-- Start of Dataset content --
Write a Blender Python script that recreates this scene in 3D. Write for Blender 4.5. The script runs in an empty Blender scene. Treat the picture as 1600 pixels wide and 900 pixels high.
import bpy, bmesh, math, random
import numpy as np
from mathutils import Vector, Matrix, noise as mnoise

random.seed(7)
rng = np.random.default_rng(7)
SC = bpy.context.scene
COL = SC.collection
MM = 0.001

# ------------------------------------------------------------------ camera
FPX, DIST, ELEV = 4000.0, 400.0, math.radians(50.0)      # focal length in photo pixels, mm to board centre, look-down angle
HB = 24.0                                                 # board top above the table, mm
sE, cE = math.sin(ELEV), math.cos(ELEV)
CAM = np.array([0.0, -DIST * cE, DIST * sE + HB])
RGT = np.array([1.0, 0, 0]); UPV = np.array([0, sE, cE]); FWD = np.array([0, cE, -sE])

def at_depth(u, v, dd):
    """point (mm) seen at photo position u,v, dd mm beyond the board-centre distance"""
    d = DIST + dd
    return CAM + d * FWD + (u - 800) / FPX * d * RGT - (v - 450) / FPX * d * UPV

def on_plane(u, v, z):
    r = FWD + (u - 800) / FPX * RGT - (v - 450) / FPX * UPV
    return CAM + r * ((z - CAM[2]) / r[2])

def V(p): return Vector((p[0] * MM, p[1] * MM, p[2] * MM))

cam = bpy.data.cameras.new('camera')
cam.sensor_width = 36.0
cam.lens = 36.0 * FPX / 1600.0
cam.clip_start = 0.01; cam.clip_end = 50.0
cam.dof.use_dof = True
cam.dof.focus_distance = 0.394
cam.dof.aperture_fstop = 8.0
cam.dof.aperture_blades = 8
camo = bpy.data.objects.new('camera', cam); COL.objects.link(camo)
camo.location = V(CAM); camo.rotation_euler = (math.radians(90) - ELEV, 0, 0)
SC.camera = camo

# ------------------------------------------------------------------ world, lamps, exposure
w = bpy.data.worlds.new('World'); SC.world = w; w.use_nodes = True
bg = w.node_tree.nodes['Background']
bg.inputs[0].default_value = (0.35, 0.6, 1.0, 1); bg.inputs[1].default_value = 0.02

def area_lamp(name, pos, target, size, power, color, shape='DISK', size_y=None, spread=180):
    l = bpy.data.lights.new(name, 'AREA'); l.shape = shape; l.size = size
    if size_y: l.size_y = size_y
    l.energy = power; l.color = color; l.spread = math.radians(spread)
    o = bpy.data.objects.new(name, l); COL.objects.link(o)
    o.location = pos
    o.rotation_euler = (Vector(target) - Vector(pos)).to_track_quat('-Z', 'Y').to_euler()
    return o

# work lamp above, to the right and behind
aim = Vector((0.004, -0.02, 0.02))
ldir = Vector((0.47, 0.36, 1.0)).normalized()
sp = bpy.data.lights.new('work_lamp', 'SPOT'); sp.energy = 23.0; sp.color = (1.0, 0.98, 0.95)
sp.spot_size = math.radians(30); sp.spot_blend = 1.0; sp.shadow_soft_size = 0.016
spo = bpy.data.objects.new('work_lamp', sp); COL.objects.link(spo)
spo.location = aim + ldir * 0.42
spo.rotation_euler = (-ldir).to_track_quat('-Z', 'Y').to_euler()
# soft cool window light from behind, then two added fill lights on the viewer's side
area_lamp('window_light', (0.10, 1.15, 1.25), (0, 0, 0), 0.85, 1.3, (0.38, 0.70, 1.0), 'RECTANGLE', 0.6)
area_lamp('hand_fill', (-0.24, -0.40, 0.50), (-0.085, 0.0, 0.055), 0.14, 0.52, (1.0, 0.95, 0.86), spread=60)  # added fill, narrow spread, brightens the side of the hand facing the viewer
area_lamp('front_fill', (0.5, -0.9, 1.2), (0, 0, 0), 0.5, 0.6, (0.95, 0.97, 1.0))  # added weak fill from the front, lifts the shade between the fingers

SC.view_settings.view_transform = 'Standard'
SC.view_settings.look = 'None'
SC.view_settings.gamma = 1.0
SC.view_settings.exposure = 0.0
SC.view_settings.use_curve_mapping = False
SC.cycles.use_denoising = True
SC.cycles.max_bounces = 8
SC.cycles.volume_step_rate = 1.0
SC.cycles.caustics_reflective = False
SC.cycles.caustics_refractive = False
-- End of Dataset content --
* **What this task involves**
From the data above, show each line that contains "scene".

* **Written response**
Write a Blender Python script that recreates this scene in 3D. Write for Blender 4.5. The script runs in an empty Blender scene. Treat the picture as 1600 pixels wide and 900 pixels high.
SC = bpy.context.scene